Despite the girl not posing any threat to anyone, the officer attacked her anyway. As the video shows, he grabs the 11-year-old girl with special needs by the backpack and throws her to the ground. He then jumps on top of her, pinning her down for over six minutes as she screams in horror.

The entire time, the officer is yelling "stop resisting," as if this has any effect on a special needs child being attacked by a man twice her size.

The situation became so unnerving that a school official was forced to step in and tell the officer to let the girl stand up.

“Officer Christensen – she is not a threat to yourself or others at this moment,” said the school employee.

"No, she is!" Christensen replied, claiming the girl, half his size, is a threat to an armed man in a bullet proof vest.

Laughably, the cop would go on to write in his report that the 11-year-old girl "was very strong, stronger than I was.”

After the altercation lasted several more minutes, the school employee then demanded that the officer stop his attack, even using the term "excessive force."

“We’re not going to use excessive force,” the school employee said.

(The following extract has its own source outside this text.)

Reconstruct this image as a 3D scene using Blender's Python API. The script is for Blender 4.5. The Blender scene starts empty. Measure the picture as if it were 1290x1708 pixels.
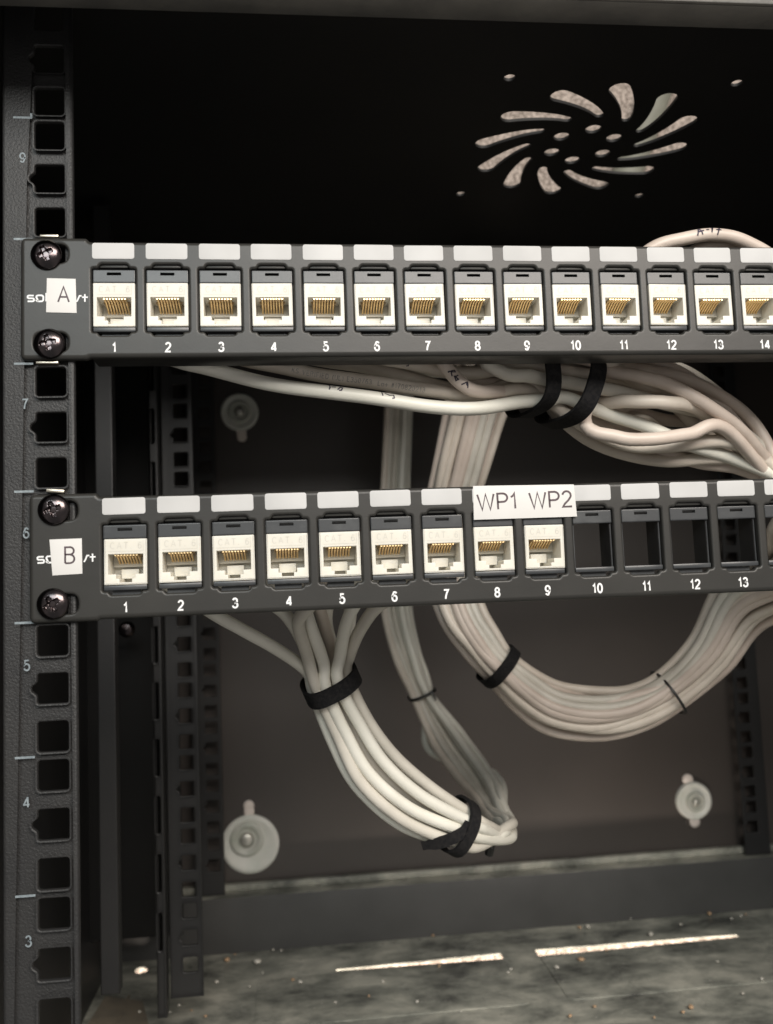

Naturally, the officer replied that "It's not excessive!"

But as the video shows, it was definitely excessive.

“She’s an 11-year-old girl and it’s a shock to the system to see that this is a thing that can occur at a school by a certified peace officer,” attorney Mark Curnutt said.

Curnutt then pointed out the fact that the officer attempted to accuse the girl of committing multiple felonies, none of which actually took place.

“When you have a situation where there's a report that says a felony is committed, another felony is committed, another felony is committed -- and then you review the factual documentation you have of that through the video and it doesn't add up, there must be a level of accountability,” Curnutt said.

Sadly, that accountability came in the form of no jail.